Aim of the task ▸ Repeat, please, only the lines from the top of the data down to the line with "above the floor"; include both of those lines.

* start *

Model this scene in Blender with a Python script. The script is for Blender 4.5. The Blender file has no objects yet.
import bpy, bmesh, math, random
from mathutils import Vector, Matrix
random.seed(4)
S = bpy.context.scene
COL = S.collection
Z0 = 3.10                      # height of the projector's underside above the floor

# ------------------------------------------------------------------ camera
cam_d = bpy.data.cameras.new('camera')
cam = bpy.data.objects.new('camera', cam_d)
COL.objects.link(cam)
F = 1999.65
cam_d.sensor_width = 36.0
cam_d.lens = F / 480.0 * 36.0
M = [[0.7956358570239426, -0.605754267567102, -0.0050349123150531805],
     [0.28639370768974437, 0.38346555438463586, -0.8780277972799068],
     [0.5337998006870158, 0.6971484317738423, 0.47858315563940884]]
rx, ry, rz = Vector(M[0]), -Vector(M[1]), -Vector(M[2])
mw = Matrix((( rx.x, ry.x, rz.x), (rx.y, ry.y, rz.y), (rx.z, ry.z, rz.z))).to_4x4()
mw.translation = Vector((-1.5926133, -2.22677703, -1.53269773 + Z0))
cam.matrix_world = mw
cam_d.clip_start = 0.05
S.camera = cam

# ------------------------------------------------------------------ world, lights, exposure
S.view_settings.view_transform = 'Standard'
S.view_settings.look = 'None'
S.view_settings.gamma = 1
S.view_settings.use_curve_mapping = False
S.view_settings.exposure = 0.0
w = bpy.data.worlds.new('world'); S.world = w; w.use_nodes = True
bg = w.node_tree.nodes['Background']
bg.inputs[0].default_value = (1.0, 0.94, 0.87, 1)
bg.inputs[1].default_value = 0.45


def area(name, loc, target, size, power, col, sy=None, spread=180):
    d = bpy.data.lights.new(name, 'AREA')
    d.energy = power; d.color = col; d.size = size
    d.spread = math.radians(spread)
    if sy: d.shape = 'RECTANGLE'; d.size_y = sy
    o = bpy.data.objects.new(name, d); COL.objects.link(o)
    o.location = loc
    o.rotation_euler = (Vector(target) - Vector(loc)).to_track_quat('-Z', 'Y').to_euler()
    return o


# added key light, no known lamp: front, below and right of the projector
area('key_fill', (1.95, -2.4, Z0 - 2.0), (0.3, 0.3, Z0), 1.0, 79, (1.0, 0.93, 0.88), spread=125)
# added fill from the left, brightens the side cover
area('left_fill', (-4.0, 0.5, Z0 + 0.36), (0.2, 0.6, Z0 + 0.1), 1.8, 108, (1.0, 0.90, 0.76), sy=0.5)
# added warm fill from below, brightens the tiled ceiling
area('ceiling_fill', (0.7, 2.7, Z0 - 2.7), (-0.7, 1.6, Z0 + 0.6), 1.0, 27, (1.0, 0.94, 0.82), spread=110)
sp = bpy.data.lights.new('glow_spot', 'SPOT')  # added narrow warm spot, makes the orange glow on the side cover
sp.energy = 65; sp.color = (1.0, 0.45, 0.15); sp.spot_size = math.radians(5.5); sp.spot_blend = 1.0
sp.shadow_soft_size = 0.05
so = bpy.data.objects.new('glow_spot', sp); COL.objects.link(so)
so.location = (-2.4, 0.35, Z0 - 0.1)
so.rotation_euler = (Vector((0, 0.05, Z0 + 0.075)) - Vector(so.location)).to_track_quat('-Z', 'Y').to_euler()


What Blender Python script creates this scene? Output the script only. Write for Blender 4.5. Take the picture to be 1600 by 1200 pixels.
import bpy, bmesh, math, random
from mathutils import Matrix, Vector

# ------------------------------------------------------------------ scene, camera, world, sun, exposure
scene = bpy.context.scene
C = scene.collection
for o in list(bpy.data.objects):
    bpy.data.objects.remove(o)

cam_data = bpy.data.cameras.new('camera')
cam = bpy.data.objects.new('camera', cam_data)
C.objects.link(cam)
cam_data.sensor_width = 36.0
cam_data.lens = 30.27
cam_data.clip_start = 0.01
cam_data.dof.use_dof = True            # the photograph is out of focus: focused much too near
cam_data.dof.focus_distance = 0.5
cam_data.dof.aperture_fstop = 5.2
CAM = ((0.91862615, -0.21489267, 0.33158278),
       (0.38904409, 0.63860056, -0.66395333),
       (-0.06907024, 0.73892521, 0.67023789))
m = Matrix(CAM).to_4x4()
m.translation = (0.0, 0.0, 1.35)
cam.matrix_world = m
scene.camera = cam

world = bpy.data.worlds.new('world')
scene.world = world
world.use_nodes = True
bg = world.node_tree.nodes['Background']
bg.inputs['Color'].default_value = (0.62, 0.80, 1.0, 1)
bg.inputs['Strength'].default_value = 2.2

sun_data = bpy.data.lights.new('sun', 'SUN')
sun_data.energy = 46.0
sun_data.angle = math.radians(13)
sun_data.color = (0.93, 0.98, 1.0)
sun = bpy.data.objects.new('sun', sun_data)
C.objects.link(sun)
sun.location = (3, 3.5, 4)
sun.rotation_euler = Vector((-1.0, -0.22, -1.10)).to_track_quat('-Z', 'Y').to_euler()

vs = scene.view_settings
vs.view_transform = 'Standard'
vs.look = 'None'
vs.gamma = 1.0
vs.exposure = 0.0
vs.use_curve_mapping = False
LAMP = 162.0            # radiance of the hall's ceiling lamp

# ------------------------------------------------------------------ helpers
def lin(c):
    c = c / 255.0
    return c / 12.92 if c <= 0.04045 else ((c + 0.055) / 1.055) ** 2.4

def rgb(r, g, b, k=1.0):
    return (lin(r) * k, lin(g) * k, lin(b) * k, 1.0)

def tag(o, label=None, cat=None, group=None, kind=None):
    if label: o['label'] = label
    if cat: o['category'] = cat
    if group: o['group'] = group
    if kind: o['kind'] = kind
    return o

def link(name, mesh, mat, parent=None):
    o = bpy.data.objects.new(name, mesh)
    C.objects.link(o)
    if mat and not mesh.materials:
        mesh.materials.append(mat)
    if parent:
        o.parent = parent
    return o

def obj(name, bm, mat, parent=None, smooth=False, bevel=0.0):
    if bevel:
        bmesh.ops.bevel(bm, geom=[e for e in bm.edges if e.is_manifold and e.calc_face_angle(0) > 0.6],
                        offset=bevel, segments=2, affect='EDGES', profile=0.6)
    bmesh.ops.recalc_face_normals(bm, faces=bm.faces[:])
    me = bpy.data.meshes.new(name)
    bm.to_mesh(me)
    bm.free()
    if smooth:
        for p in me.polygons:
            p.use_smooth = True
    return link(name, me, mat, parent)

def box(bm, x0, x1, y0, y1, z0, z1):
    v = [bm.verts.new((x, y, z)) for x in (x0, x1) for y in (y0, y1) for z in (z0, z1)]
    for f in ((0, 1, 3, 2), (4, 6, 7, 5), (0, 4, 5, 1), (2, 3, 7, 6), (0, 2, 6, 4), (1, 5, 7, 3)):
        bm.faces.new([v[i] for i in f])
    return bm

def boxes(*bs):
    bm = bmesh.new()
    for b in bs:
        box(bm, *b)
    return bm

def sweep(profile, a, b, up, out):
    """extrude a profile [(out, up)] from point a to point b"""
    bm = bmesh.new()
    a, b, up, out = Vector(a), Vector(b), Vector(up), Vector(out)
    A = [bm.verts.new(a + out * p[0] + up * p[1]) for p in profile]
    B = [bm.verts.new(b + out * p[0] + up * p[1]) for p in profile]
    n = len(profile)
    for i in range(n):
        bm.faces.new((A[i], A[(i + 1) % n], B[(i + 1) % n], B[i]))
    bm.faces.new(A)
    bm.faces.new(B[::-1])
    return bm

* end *

Written answer ▸
Model this scene in Blender with a Python script. The script is for Blender 4.5. The Blender file has no objects yet.
import bpy, bmesh, math, random
from mathutils import Vector, Matrix
random.seed(4)
S = bpy.context.scene
COL = S.collection
Z0 = 3.10                      # height of the projector's underside above the floor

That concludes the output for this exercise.